Mal vus, les mères et pères au foyer? Non, rétorquent 60% des parents interrogés (et 64% des répondants), qui affirment qu'ils ne sont au contraire pas «hypothéqués socialement».

On se souvient qu'en 2007, le chef de l'Action démocratique, Mario Dumont, avait courtisé les familles en promettant 100$ par semaine pour chaque enfant n'occupant pas une place dans une garderie subventionnée. À l'époque, le réseau Familles d'aujourd'hui avait qualifié la promesse de «bonne chose». «Mais cela n'a rien à voir avec l'ADQ. Nous n'avons aucune allégeance politique», souligne Martyne Huot. Tout ce qu'elle souhaite, comme une majorité de parents, dit-elle, c'est «un choix». «Ce que confirme ce sondage, ajoute-t-elle, c'est que les parents veulent autre chose. En plus des CPE, ils veulent avoir le choix.»

Et parmi ces choix, dit-elle, il y a le choix de rester chez soi pour élever son enfant. «Ce n'est pas ramener les femmes aux fourneaux, se défend-elle. Il y a tout plein de femmes, avec des carrières, qui ont envie de voir leur enfant grandir! Or, on est loin d'avoir ce choix. Depuis 1997, on nous dit: vous mettez votre enfant au monde, et c'est à la garderie qu'il s'en va.»

Interrogés pour savoir si le gouvernement devrait offrir d'autres options (outre les places en garderie) pour desservir les enfants de moins de 6 ans, 73% des parents (et 65% des répondants) disent que oui. Ils sont aussi nombreux à revendiquer des services de garde dits «alternatifs» (une gardienne qualifiée à la maison, une aide familiale ou un service communautaire) aux mêmes conditions que les garderies subventionnées, à 7$. Le service «alternatif» le plus populaire? La garderie à temps partiel, que revendiquent 84% des parents sondés.

Enfin, 71% des parents (et 75% des répondants) jugent qu'il est «anormal» qu'un enfant dont un parent n'a pas d'emploi soit admissible à une place à contribution réduite.

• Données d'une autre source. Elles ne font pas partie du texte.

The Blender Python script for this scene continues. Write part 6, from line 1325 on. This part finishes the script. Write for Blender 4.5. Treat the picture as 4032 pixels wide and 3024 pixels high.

Quoi conclure? Que les familles ne veulent plus du système actuel? Non, répond Jean Robitaille, directeur général de l'Association québécoise des CPE. «Quand on lit les questions, on est toujours tenté de répondre oui, fait-il valoir. Tout le monde est d'accord: une seule solution ne doit pas être imposée aux parents, il faut des mesures fiscales, davantage de temps partiel. On est tous d'accord!»

De son côté, le ministère de la Famille n'a pas voulu commenter le sondage. Québec attend plutôt les résultats de sa propre enquête sur la question, réalisée avec l'Institut de la statistique du Québec auprès de plus de 10 000 parents, dont la publication est prévue pour le printemps prochain.

*À noter: au moment de mener le sondage, les derniers chiffres en matière de contributions gouvernementales n'étaient pas à jour: Québec verse plutôt en moyenne 34$ par enfant, par jour aux services de garde (CPE, garderies privées ou en milieu familial confondus), ce qui revient plutôt à 171$ par semaine.